Geological disasters of reactivated landslides have occurred frequently. Therefore, such landslides’ reactivation mechanism and evolution characteristics of such landslides have become increasingly important. We combined the geological characteristics and failure mode of reactivated landslides in the Three Gorges reservoir (TGR). We found that a permeable sliding surface that can simulate the segmental instability of the sliding zone was developed. The deformation process of reactivated landslides was realized by injecting water into the bottom of the sliding zone. Multi-physical field data were obtained based on volumetric water content sensors, pore pressure converters, and digital image processing.

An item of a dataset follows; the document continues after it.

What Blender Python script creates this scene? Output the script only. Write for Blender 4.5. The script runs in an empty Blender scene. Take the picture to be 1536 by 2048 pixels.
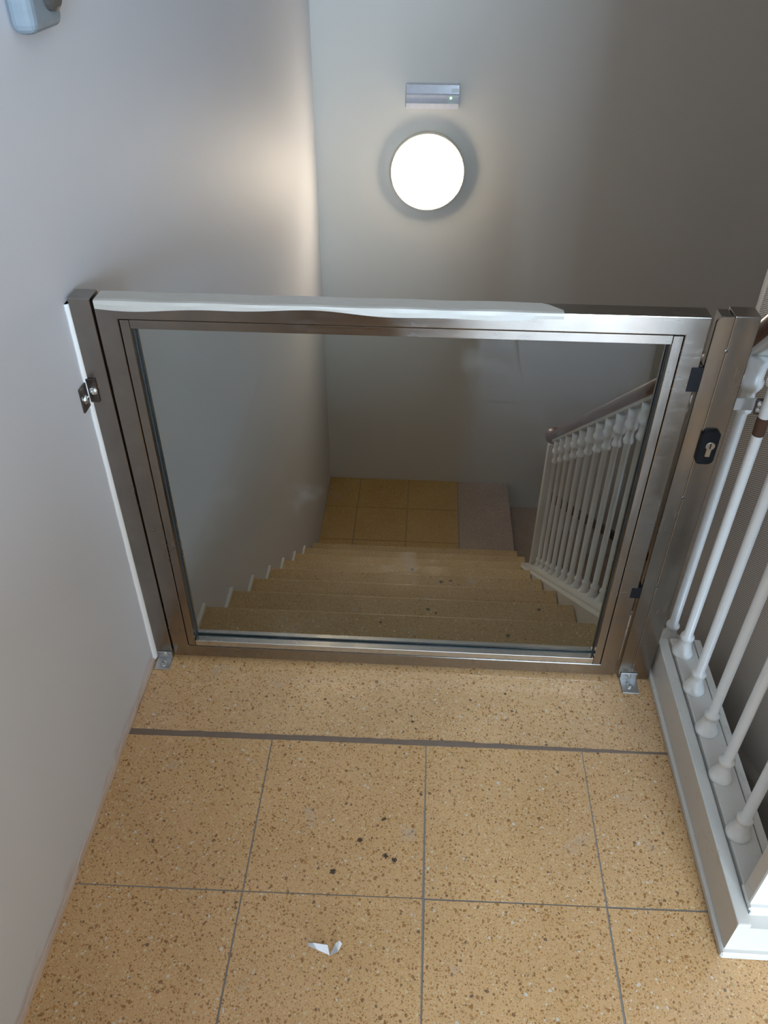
import bpy, bmesh, math, random
from mathutils import Vector, Matrix
random.seed(7)
sc = bpy.context.scene
COL = sc.collection

# ---------------------------------------------------------------- camera
PITCH, YAW, ROLL = 0.6716837969567526, -0.053505972324817214, 0.0051635850383529875
F_PX = 1609.5698756461386
fwd = Vector((math.sin(YAW)*math.cos(PITCH), math.cos(YAW)*math.cos(PITCH), -math.sin(PITCH)))
rgt = Vector((math.cos(YAW), -math.sin(YAW), 0))
upv = rgt.cross(fwd)
r2 = rgt*math.cos(ROLL) + upv*math.sin(ROLL)
u2 = -rgt*math.sin(ROLL) + upv*math.cos(ROLL)
cam = bpy.data.cameras.new('camera'); cam_o = bpy.data.objects.new('camera', cam); COL.objects.link(cam_o)
cam.sensor_fit = 'VERTICAL'; cam.sensor_height = 24; cam.lens = F_PX*24/2048
cam.clip_start = 0.01; cam.clip_end = 60
M = Matrix((r2, u2, -fwd)).transposed().to_4x4()
M.translation = Vector((0.6138723897036042, -1.2594505797295221, 1.473544757932639))
cam_o.matrix_world = M
sc.camera = cam_o

# ---------------------------------------------------------------- world, lights, exposure
wd = bpy.data.worlds.new('World'); sc.world = wd; wd.use_nodes = True
wd.node_tree.nodes['Background'].inputs[0].default_value = (0.55, 0.62, 0.72, 1)
wd.node_tree.nodes['Background'].inputs[1].default_value = 0.0
def area(name, loc, direction, sx, sy, power, color):
    l = bpy.data.lights.new(name, 'AREA'); l.shape = 'RECTANGLE'; l.size = sx; l.size_y = sy
    l.energy = power; l.color = color
    o = bpy.data.objects.new(name, l); COL.objects.link(o); o.location = loc
    o.rotation_euler = Vector(direction).to_track_quat('-Z', 'Y').to_euler()
    return o
# daylight through the glazed hall door behind the photographer, to the right
area('door_daylight', (1.80, -5.24, 1.30), (0, 1, 0), 1.56, 2.3, 330, (0.55, 0.76, 1.0))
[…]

The results showed that (1) The significant decrease in shear strength of the water-saturated sliding zone soil was an essential condition for landslides, and the sudden increase of pore pressure at the sliding surface was a key incentive to activate landslides. (2) Slope deformation was divided into a strong deformation zone, a weak deformation zone, and a retrogressive zone. (3) The landslide instability with the iron-clay sliding zone was mainly controlled by the shear strength of the sliding zone soil. Additionally, the whole sliding was dominant; The landslide instability with the sand-clay sliding zone is unstable under the dual mechanism of strong attenuation of the sliding zone soil and local failure of slope toe. The landslide instability with the clay-sand sliding zone was first damaged at the foot of the slope, then the shear strength attenuation of the sliding zone soil played a significant role in sliding factors. (4) The failure mechanism of reactivated landslides was mainly the combined action of tension-shear failure.